Today I go back to basics. The basics being the properties of light. Last time I talked about the properties of matter and showed helices twisted into a rather complex circle. This time I ask: “if matter looked like that, what does light look like?” I’ve sort of already shown what light looks like, it being a circle in vacuum and a helix when moving in anything with a refractive index higher than one. However, I’ve never really shown a circle of light with dots. I think the reason has always been that I haven’t seen the point in the illustration if the image conveys no other information.


But since my last post, I’ve known that the reason why dots are never in a straight line is because of refraction. And refraction can always be illustrated with cones of refraction. And this can be quite easily shown with light, if one reduces the number of dots in a circular array to such a small number that the cones of refraction become impossibly large.


Below is an image that I made with 25 spheres. This isn’t a magical number or anything like that, but I first tried to do the illustration with 100 spheres and the cones already became so small that it was hard to see anything. So here each dot (sphere) is touching and the inner edges of the cones of refraction form straight lines from the center of one dot to another. I made a small error in determining the size of the spheres, so for now the sphere isn’t fully closed. I’ll have to correct this for the Theory of Everything manuscript.
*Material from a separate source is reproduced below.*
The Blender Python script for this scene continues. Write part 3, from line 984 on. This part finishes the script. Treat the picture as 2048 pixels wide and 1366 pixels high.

If we zoom a bit, we can see that the edges of the cones indeed form a linear vectors from center to center. Or they would, had I been a bit more precise.

So, what does this mean? Well, firstly it shows that both light and matter can be described with dots with cones of refraction within them. This also shows that while in matter, the cone of refraction has an angle of at least 30 degrees, the cone of refraction for light is very close to zero. Radio waves have the smallest cone of refraction and gamma rays have the highest. But even gamma rays have such a small cone of refraction that a scaled-up illustration showing just three dots would show them to be on a straight line.


I probably could say a lot of other things as well. However, my next task is to a) correct the images so that it isn’t just roughly correct, but precise enough that at least you can’t see the errors and b) show how the refractive cones increase in size when the same 25 dots are made to follow a helix instead of a circle.